LAW, ETHICS & NEWS LITERACY

As a journalist, I recognize the importance of journalism laws, media ethics and news literacy. I work as hard as I can to both teach these ideas and demonstrate how to exemplify these values to my staffers.

The night before, a teacher messaged me, making me aware that school would soon be cancelled, teachers across the district all called out sick. The moment I heard, I knew it was a story I needed to get on. While others spent the day off sledding or relaxing, I spent hours capturing the story over the thousands of community members protesting decisions made by the school board in below-freezing temperatures.

Following the teacher sick-out and community protest, students organized an in-school walkout. I willingly missed class to follow the protestors, take photos and interview them, sharing their story. For both of these articles, I exercised my First Amendment rights by reporting on and covering such controversial topics and helping others share their voices and opinions.

Part of our class curriculum is understanding laws that affect us as student journalists. We keep posters of the First Amendment hung up in the classroom at all times.

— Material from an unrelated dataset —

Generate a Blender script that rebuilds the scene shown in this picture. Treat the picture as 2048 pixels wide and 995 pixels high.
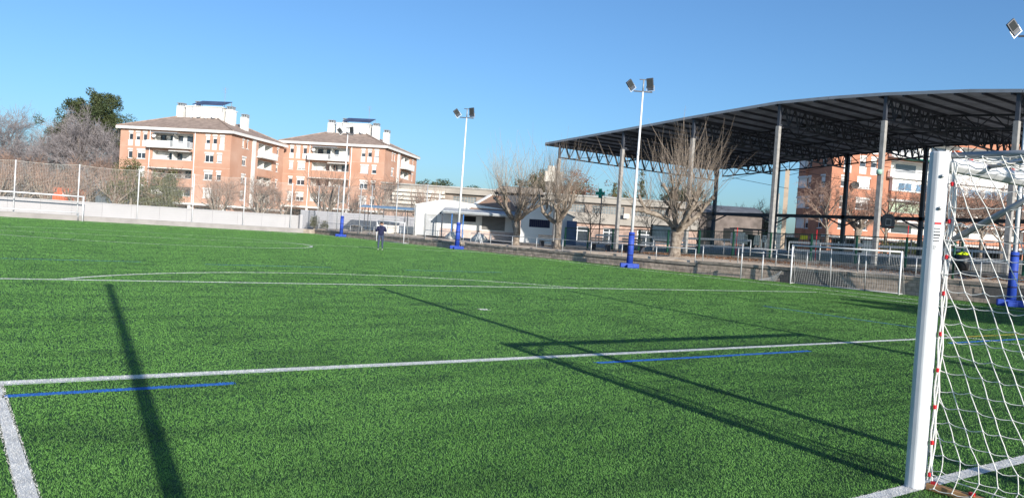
import bpy, bmesh, math, random
import numpy as np
from mathutils import Vector, Matrix
S = bpy.context.scene
for o in list(bpy.data.objects): bpy.data.objects.remove(o)
C = S.collection
R = math.radians
# ------------------------------------------------------------------ camera
cam_d = bpy.data.cameras.new("camera"); cam = bpy.data.objects.new("camera", cam_d); C.objects.link(cam); S.camera = cam
YAW, PITCH, ROLL, FL = 0.62381, -0.02154, 0.06627, 1595.8
CAM = Vector((-9.44097, -2.91337, 1.66164))
cy, sy, cp, sp = math.cos(YAW), math.sin(YAW), math.cos(PITCH), math.sin(PITCH)
f_ = Vector((sy*cp, cy*cp, sp)); r_ = Vector((cy, -sy, 0)); u_ = r_.cross(f_)
cr, sr = math.cos(ROLL), math.sin(ROLL)
r2 = r_*cr+u_*sr; u2 = -r_*sr+u_*cr
m = Matrix((r2, u2, -f_)).transposed().to_4x4(); m.translation = CAM
cam.matrix_world = m
cam_d.sensor_width = 36; cam_d.lens = 36*FL/2048; cam_d.clip_start = .05; cam_d.clip_end = 3000
S.render.resolution_x = 1024; S.render.resolution_y = 497
# ------------------------------------------------------------------ sky and sun
SUN_EL, SUN_AZ = R(19.75), R(188.6)          # azimuth clockwise from +Y
w = bpy.data.worlds.new("World"); S.world = w; w.use_nodes = True
nt = w.node_tree; bg = nt.nodes['Background']
sky = nt.nodes.new('ShaderNodeTexSky'); sky.sky_type = 'NISHITA'; sky.sun_disc = False
sky.sun_elevation = SUN_EL; sky.sun_rotation = SUN_AZ; sky.altitude = 0; sky.air_density = 1.0; sky.dust_density = 1.2; sky.ozone_density = 3.0
tint = nt.nodes.new('ShaderNodeMix'); tint.data_type = 'RGBA'; tint.blend_type = 'MULTIPLY'; tint.inputs[0].default_value = 1; tint.inputs[7].default_value = (.69, .955, 1.19, 1)
nt.links.new(sky.outputs[0], tint.inputs[6]); nt.links.new(tint.outputs[2], bg.inputs[0]); bg.inputs[1].default_value = 0.104
sd = bpy.data.lights.new("sun", 'SUN'); sun = bpy.data.objects.new("sun", sd); C.objects.link(sun)
sd.energy = 5.0; sd.angle = R(.45); sd.color = (1, .93, .83)
sdir = Vector((math.sin(SUN_AZ)*math.cos(SUN_EL), math.cos(SUN_AZ)*math.cos(SUN_EL), math.sin(SUN_EL)))
sun.rotation_euler = sdir.to_track_quat('Z', 'Y').to_euler(); sun.location = sdir*60
S.view_settings.view_transform = 'Standard'; S.view_settings.look = 'None'; S.view_settings.exposure = 0.42; S.view_settings.gamma = 1
rnd = random.Random(7)
# ------------------------------------------------------------------ materials
MATS = {}
def mat(name, col, rough=.7, var=.12, scale=4, bump=0, bscale=60, metal=0, spec=.4, col2=None, detail=4, island=0, trans=0):
    if name in MATS: return MATS[name]
    mt = bpy.data.materials.new(name); mt.use_nodes = True; n = mt.node_tree.nodes; l = mt.node_tree.links
    b = n['Principled BSDF']; b.inputs['Roughness'].default_value = rough; b.inputs['Metallic'].default_value = metal
    b.inputs['Specular IOR Level'].default_value = spec
    g = n.new('ShaderNodeNewGeometry')
    nz = n.new('ShaderNodeTexNoise'); nz.inputs['Scale'].default_value = scale; nz.inputs['Detail'].default_value = detail
    l.new(g.outputs['Position'], nz.inputs['Vector'])
    cr = n.new('ShaderNodeValToRGB'); e = cr.color_ramp.elements
    c2 = col2 or tuple(min(1, c*(1+var)) for c in col); c1 = col if col2 else tuple(c*(1-var) for c in col)
    e[0].position = .32; e[1].position = .68; e[0].color = (*c1, 1); e[1].color = (*c2, 1)
    l.new(nz.outputs['Fac'], cr.inputs['Fac']); out = cr.outputs['Color']
    if island:
        hs = n.new('ShaderNodeHueSaturation'); mr = n.new('ShaderNodeMapRange')
        mr.inputs['To Min'].default_value = 1-island; mr.inputs['To Max'].default_value = 1+island
        l.new(g.outputs['Random Per Island'], mr.inputs['Value']); l.new(mr.outputs['Result'], hs.inputs['Value']); l.new(out, hs.inputs['Color']); out = hs.outputs['Color']
    l.new(out, b.inputs['Base Color'])
    if bump:
        n2 = n.new('ShaderNodeTexNoise'); n2.inputs['Scale'].default_value = bscale; n2.inputs['Detail'].default_value = 5
        l.new(g.outputs['Position'], n2.inputs['Vector'])
        bp = n.new('ShaderNodeBump'); bp.inputs['Strength'].default_value = bump; bp.inputs['Distance'].default_value = .02
        l.new(n2.outputs['Fac'], bp.inputs['Height']); l.new(bp.outputs['Normal'], b.inputs['Normal'])
    MATS[name] = mt; return mt
white_paint = mat('white_paint', (.72, .73, .75), .35, .03)
post_white = mat('post_white', (.56, .57, .59), .35, .0, 5, .05, 300, col2=(.66, .67, .69), detail=10)
steel = mat('galvanised_steel', (.5, .51, .52), .42, .12, 30, metal=.3)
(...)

Because we are a public school in Colorado, the Rock Online is protected by student journalist laws, such as Colorado Student Freedom of Expression Law (Colo. Rev. Stat. 22-1-120). For example, we utilize these protections when we write opinion, review and editorial pieces.

Per Colorado law, our adviser does not determine the content published on our platforms--I and other editors do. We do not do any form of prior review. Part of my job includes editing copy, and when doing so, I make sure students understand that they cannot editorialize or write expressions that are obscene, libelous, slanderous, false or create danger./disturb the school, as none of those are protected by law.

This teaching goes hand-in-hand with the news literacy lessons we've done. As a class, my adviser and I regularly take the class through articles and reporting done by other news and student news outlets as we practice how to separate facts from opinions, include sources, etc.

Ethically, we operate by following our saying "just because we can doesn't mean we should."

This applies to a variety of situations. For example, we've held back photos of Wish Week event planning to help Student Council keep the kid's identity secret and maintain a good relationship with the council, and we respect privacy when appropriate.

Our About page includes information on our policies on covering controversies

Editorial Policy

Editorials, Letters to the Editor and Corrections

Covering Controversy

The Role of the Adviser

The Rock Online runs as a public forum, including any and all voices and allowing viewers to comment, vote on polls, and overall express themselves. We have Google Form options that I created and regularity check on our Contact Page, allowing community members to submit coverage suggestions, letters to the editors, corrections and more. Although there are sometimes negative comments or beliefs I disagree with, viewers have the right to their own opinions and to express these opinions.

During my time as Editor-in-Chief, we have received multiple awards for our exercising of our First Amendment and student journalist rights.

The Rock Online was the inaugural winner of Youth Journalism International's First Amendment Award. Here's what they had to say in their article:


"A new First Amendment Award, cosponsored by YJI and the First Amendment Museum in Augusta, Maine, went to The Rock, the student newspaper at Rock Canyon High School in Highlands Ranch, Colorado. The Rock’s staff took full advantage of the law to write about tough issues that included the firing of a superintendent and the resulting protests by teachers and students. Determined to 'take full advantage of the right we are given to deliver comprehensive coverage to our audience,' The Rock plunged into the news about the firing of a school superintendent and the resulting protests by teachers and students. It didn’t shy away from a tough issue and it kept its focus on the issue at hand, providing solid reporting not just for its high school but for its entire community. And that’s just one issue of many where The Rock seized the opportunity a free press offers to dig deep and stretch wide."

As of February of this year, I was the student editor selected to meet with school administrators to fill out the National Student Press Association's First Amendment Press Freedom Award application, which we received last year after I submitted the application. We just found out that we received it again this year!